Concrete Human
I’ve built houses, founded companies, furnished offices. I made every mistake you can make along the way. Bought expensive furniture because I thought that was the answer. It was never the answer. Atmosphere is what matters. You walk into a room and feel good, you want to be there, you stay. You walk into another room and you have one thought only: get out. That has nothing to do with the desk.
That experience stayed with me. Not as a theoretical question but as a practical problem. I had spent money, invested time, planned spaces, and the result was that I couldn’t work in my own office. The café in the next town worked better. Why?
The search for the answer led me to neuroscience. Not as an academic, but as someone who wanted to understand why spaces do to you what they do. I had professional involvement with psychology and neuroscience, and alongside that, decades of engagement with consciousness. Sri Aurobindo, “The Adventure of Consciousness.” The central insight: consciousness happens inside. A stable inner state makes the outside world less important. But the state is not invulnerable. A room can strengthen it or weaken it. A room can work with you or against you. And most of the time you don’t notice what’s happening.
The science has existed for decades. Office workers with windows sleep 46 minutes longer than those without. Violent crime drops 52 percent in residential buildings with vegetation. Around 100,000 Europeans died in 2012 from indoor air pollution. Every room activates your autonomic nervous system before you consciously register the ceiling height. The data is there. The building industry ignores it.

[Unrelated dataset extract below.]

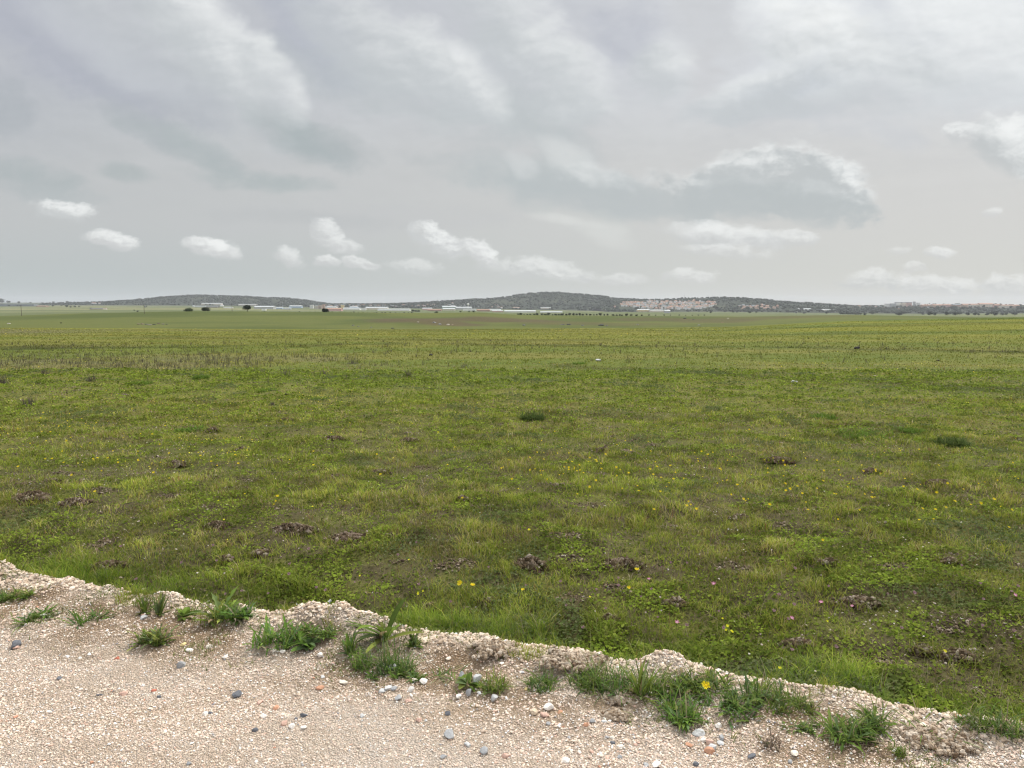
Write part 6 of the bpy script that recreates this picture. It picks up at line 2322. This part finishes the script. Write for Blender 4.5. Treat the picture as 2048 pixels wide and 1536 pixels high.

This is where reports fail. You can read a study and take note. You can read a statistic and nod. But you don’t feel anything. A report informs. It doesn’t confront.

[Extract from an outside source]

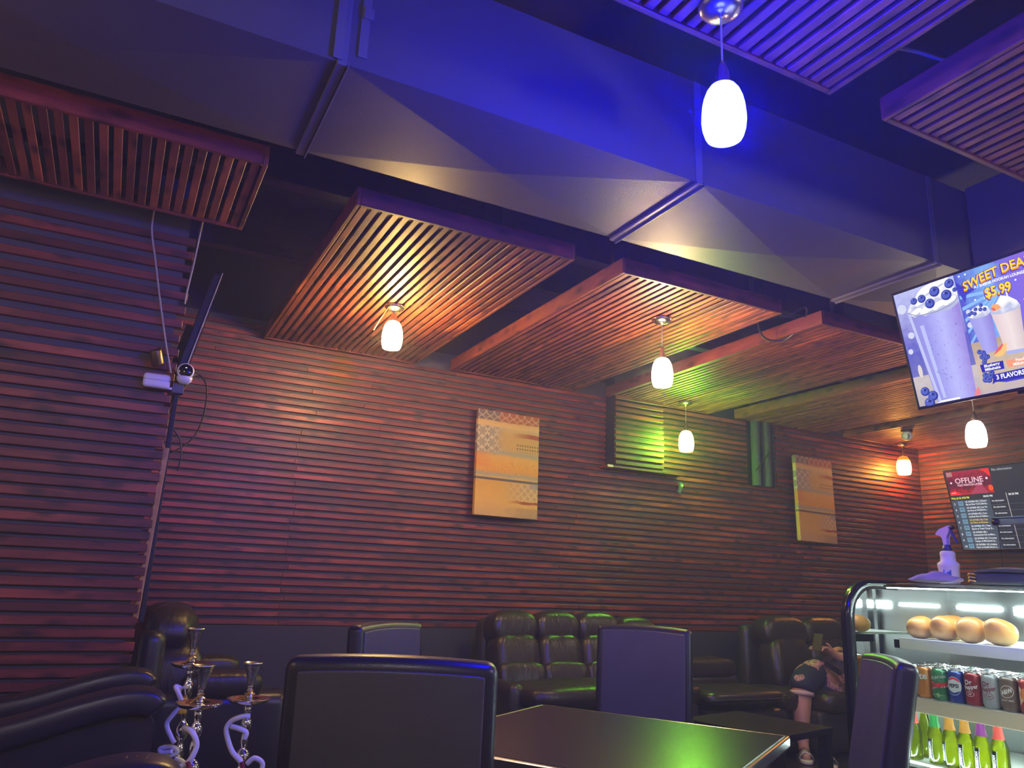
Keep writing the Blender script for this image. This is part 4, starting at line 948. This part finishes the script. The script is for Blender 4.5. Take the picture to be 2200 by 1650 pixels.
KINDS = [((.62, .20, .03), a_orange, 'orange soda can with blue oval, left end of the can row'), ((.60, .21, .04), a_orange2, 'orange soda can with large white script letters'), ((.05, .22, .09), a_dew, 'green soda can with red and white lettering'), ((.015, .035, .26), a_pepsi, 'dark blue soda can with round red, white and blue emblem'),
    ((.30, .02, .03), a_dr, 'dark red soda can with white lettering'), ((.52, .53, .57), a_diet, 'silver soda can with maroon lettering'), ((.15, .09, .07), a_aw, 'brown soda can with slanted oval emblem'), ((.36, .03, .03), a_red, 'red soda can with cream label at the right edge of the frame')]
ROWN = ('', 'second', 'third', 'fourth')
for i, (colr, art, lab) in enumerate(KINDS):
    y = 2.222-.0668*i
    for r in range(4):
        x = 2.985+.0690*r
        if r == 0: can(x, y, .8225, colr, lab, art, .18 if i > 1 else 0.)
        else: can(x, y, .8225, colr, 'soda can %s from the front, behind the %s' % (ROWN[r], ' '.join(lab.split()[:3])+(' with blue oval' if i == 0 else ' with white script' if i == 1 else '')), None, 0., True)
# malt bottles
def liquid(name, col, d=1.):
    t = NT(name); tr = t.n('BsdfTransparent'); t.put(tr.inputs[0], col); g = t.n('BsdfGlossy'); g.inputs['Roughness'].default_value = .06; tl = t.n('BsdfTranslucent'); t.put(tl.inputs[0], col)
    m1 = t.n('MixShader'); m1.inputs[0].default_value = .45; t.link(tr.outputs[0], m1.inputs[1]); t.link(tl.outputs[0], m1.inputs[2])
    fr = t.n('Fresnel'); fr.inputs[0].default_value = 1.45; m2 = t.n('MixShader'); t.link(fr.outputs[0], m2.inputs[0]); t.link(m1.outputs[0], m2.inputs[1]); t.link(g.outputs[0], m2.inputs[2]); t.link(m2.outputs[0], t.out.inputs[0]); return t.m
LIME = liquid('lime_malt_in_glass', (.66, .74, .02)); CLEARG = liquid('clear_bottle_glass', (.72, .84, .80))
def bottle(x, y, z, neck, label, glass=LIME, sleeve=True, yaw=0., lx=0.):
    t = empty('malt_bottle', (x, y, z), label, 'bottle', yaw, 'malt drink bottles on the bottom shelf')
    lathe('glass_body', [(.0, .004), (.024, .002), (.0285, .004), (.0295, .012), (.0295, .095), (.027, .112), (.020, .132), (.0155, .150), (.0135, .180), (.0132, .196)], glass, t, 24, cap=False)
    lathe('crown_cap', [(.0150, .190), (.0152, .198), (.0140, .2035), (.0, .2045)], plain('dark_green_cap', (.02, .09, .05), .35, .3), t, 20); lathe('neck_ring', [(.0137, .178), (.0158, .182), (.0158, .187), (.0137, .190)], plain('lime_ring', (.22, .50, .10), .3), t, 20)
    if sleeve:
        lathe('neck_label', [(.0204, .133), (.0162, .150), (.0143, .178)], plain('neck_'+'_'.join(str(int(c*100)) for c in neck), neck, .35), t, 20, cap=False)
        R = .0297
        pts = [(lx-.0115, .012), (lx+.0115, .012), (lx+.0105, .030), (lx+.008, .055), (lx+.0105, .085), (lx+.0115, .092), (lx-.0115, .092), (lx-.0105, .085), (lx-.008, .055), (lx-.0105, .030)]
        b = empty('label', (0, 0, 0), '', ''); b.parent = t
        del b['label'], b['category']
        cpoly(b, 'label_border', [(lx+(a_-lx)*1.14, .052+(c_-.052)*1.05) for a_, c_ in pts], (.7, .72, .68), 0, R); cpoly(b, 'label_face', pts, (.012, .02, .03), 1, R)
        me = text_mesh('BARBICAN', .0150, 'CENTER', bold=.0005); f = cyl(R+.0010)
        for v in me.vertices: v.co = Vector(f(Vector((-v.co.y*1.0+lx, v.co.x*.80+.052, 0))))
        link('lettering', me, plain('print_pale', (.8, .82, .8), .35), b)
    return t
BT = [(2.205, (.80, .08, .05), 'bottle with a red neck label, left end beside the chair back'), (2.112, (.04, .36, .08), 'bottle with a green neck label'), (2.050, (.72, .33, .05), 'bottle with an orange neck label, left of the two orange ones'), (1.990, (.72, .34, .06), 'bottle with an orange neck label, right of the two orange ones'), (1.928, (.28, .05, .30), 'bottle with a purple neck label'), (1.864, (.80, .10, .08), 'bottle with a red neck label at the right end of the lime row')]
for i, (y, c_, lab) in enumerate(BT): bottle(2.955, y, .5905, c_, lab, LIME, True, 0., -.006 if i != 2 else -.014)
bottle(3.04, 2.215, .5905, (.3, .3, .3), 'dark green bottle behind the red-necked one at the left', LIME, False)
for k, (x, y) in enumerate(((3.04, 1.77), (3.04, 1.70), (3.13, 1.80))): bottle(x, y, .5905, (.3, .3, .3), ('clear bottle right of the lime bottles', 'clear bottle at the right edge of the frame', 'clear bottle in the back row on the right')[k], CLEARG, False)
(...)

Through a house project, I met an architect. Through him, an idea developed that grew beyond the original occasion. He met Norwegian photographer André Clemetsen at an architecture conference in Oslo. André had an idea: photograph people in poorly designed urban spaces. Make visible what buildings do to people. Not to decorate, but to confront. We said: let’s do it.

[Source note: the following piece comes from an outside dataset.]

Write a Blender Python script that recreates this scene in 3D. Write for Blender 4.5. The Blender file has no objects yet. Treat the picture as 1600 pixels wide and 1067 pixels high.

That became Concrete Human. An international traveling exhibition. 36 photographs, 22 poems. The first venue is Oslo, May 2026.
Photography that shows spaces is never neutral. What André does is artistically intentional. He captures mood, he stages it. Dorothea Lange did this with poverty in the 1930s. Walker Evans too. Great photography doesn’t show what is. It shows what you would otherwise overlook. The image forces you to look.
My role in the project is concept and strategy, and translating the science. That means I build the bridge between what research knows and what visitors should feel. Four things, in this order. Heavy. Affected. Inspired. Motivated. First the weight, then the possibility.
90 percent of our lives we spend inside buildings. The architecture of those buildings is not neutral. It heals or it harms. That’s not an opinion. It’s measurable. And it gets ignored anyway because the building industry thinks in square meters, in cost per square meter, in return per square meter. The person inside is a usage assumption in a spreadsheet.
Through the project we met Daiana Zamler, who is working on her PhD in architectural psychology, and Ola Elvestuen, Norway’s former climate minister. Different backgrounds. Same unease. That we know what spaces do to people and still build as if we didn’t.
Concrete Human is not a research project and not a policy paper. It’s a visual confrontation. Photographs you can’t ignore. Poems that stay with you after you’ve left the exhibition. The hope is that someone stands in front of one of these images, feels the pressure that the space exerts on the person in it, and starts seeing their own four walls differently.
That’s modest enough. And ambitious enough.
It took me a long time to understand why this subject occupies me so much. It’s not the architecture. It’s the fact that we live in spaces someone else decided for us, without asking how they affect us. And that the science that could answer this question sits in journals nobody reads.
Translating what research knows into something people feel. That’s what I do in this project. Nothing more and nothing less.